This September photo shows a clearcut area on a hill that is part of the proposed Logjam timber sale in the Tongass National Forest on Prince of Wales Island. An effort between conservation groups and the U.S. Forest Service to work cooperatively to shape this sale in the Tongass National Forest fell apart over how much wood to cut.
Story last updated at 10/25/2009 - 2:37 am
ANCHORAGE - Nearly a dozen conservation groups are appealing to Agriculture Secretary Tom Vilsack to put a stop to two timber sales in the Tongass National Forest.
The groups say both sales would cut old-growth trees in roadless areas of the Tongass - the largest national forest in the United States.
The groups - including conservation heavy-hitters such as the Sierra Club, the National Audubon Society, Defenders of Wildlife and the Wilderness Society - are asking Vilsack to uphold President Barack Obama's commitment to protect undeveloped areas in the national forests.
They are making the appeal this week and next, in an ad running in two publications seen primarily inside the Washington, D.C., beltway: CongressDaily and Politico.

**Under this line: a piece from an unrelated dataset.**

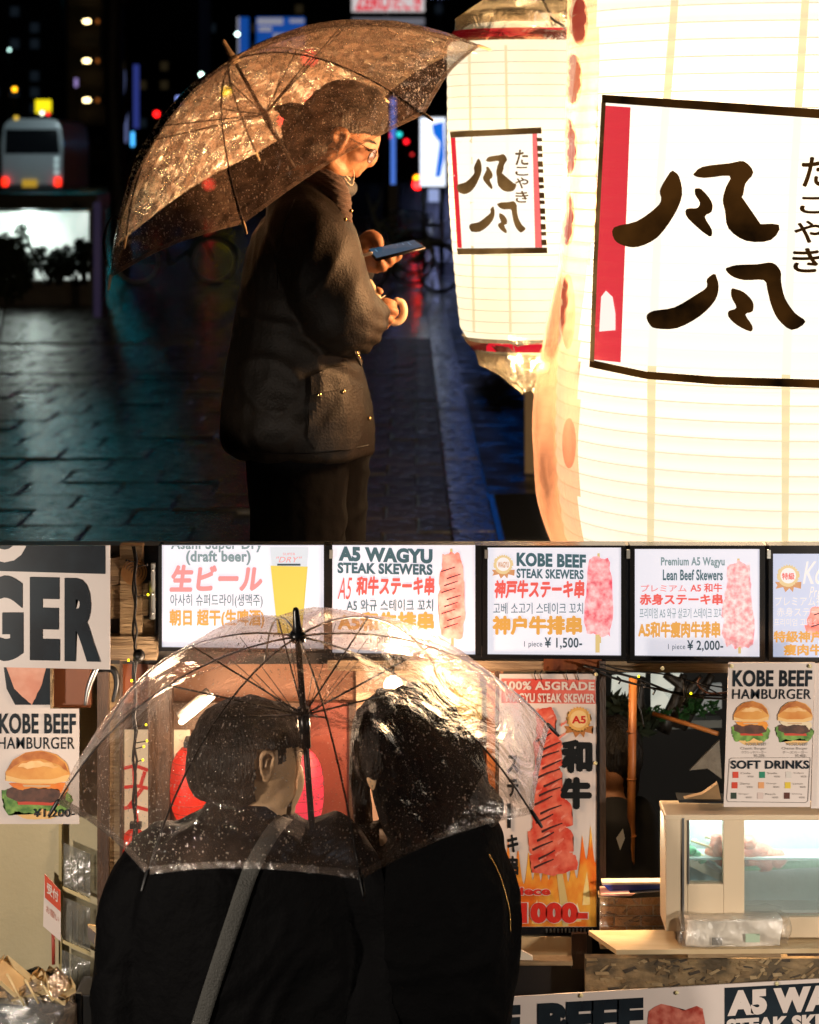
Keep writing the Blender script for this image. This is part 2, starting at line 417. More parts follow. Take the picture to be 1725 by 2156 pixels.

The ad says in bold, white letters, "Secretary Vilsack, now it's up to you to protect our Tongass rainforest."
In a break with the previous Bush administration, Obama promised during the presidential campaign to support a 2001 Clinton administration rule to protect roadless areas in national forests from commercial logging.
Then, last May, Vilsack said he would personally review proposals to log in roadless areas.
The conservation groups are objecting to a timber sale planned for Kupreanof Island. The Central Kupreanof timber harvest would require 15 miles of new roads at a $6 million cost to taxpayers. The other timber sale on Suemez Island, the Sue timber sale, would require 2.2 miles of new roads.
Both sales include inventoried roadless areas that are covered under the 2001 roadless rule, Jane Danowitz, director of the Pew Environment Group's U.S. public lands program, said Thursday.
Alaska Forest Service officials, by advancing the sales, are out-of-step with the stated intentions of the new administration, Danowitz said.
"It is now up to Secretary Vilsack to honor that commitment by stopping new roadless area logging in the Tongass and giving this crown jewel the full protection it deserves," she said.
Vilsack's May directive gave him sole decision-making authority over all proposed forest management or road construction projects in designated roadless areas in all states except Idaho. The Tongass was exempted from roadless protection in 2003.
Forest Service spokesman Ray Massey said the 2008 Tongass forest plan says that the agency will use low-value inventory in roadless areas to meet timber demands.
"It says it right in the plan. This should not be a surprise to anybody that we are doing this," he said. "You have to get it somewhere."
In July, Vilsack approved a timber sale in a roadless area of the Tongass. The sale allows Pacific Log and Lumber to clearcut about 380 acres. About nine miles of roads will be constructed.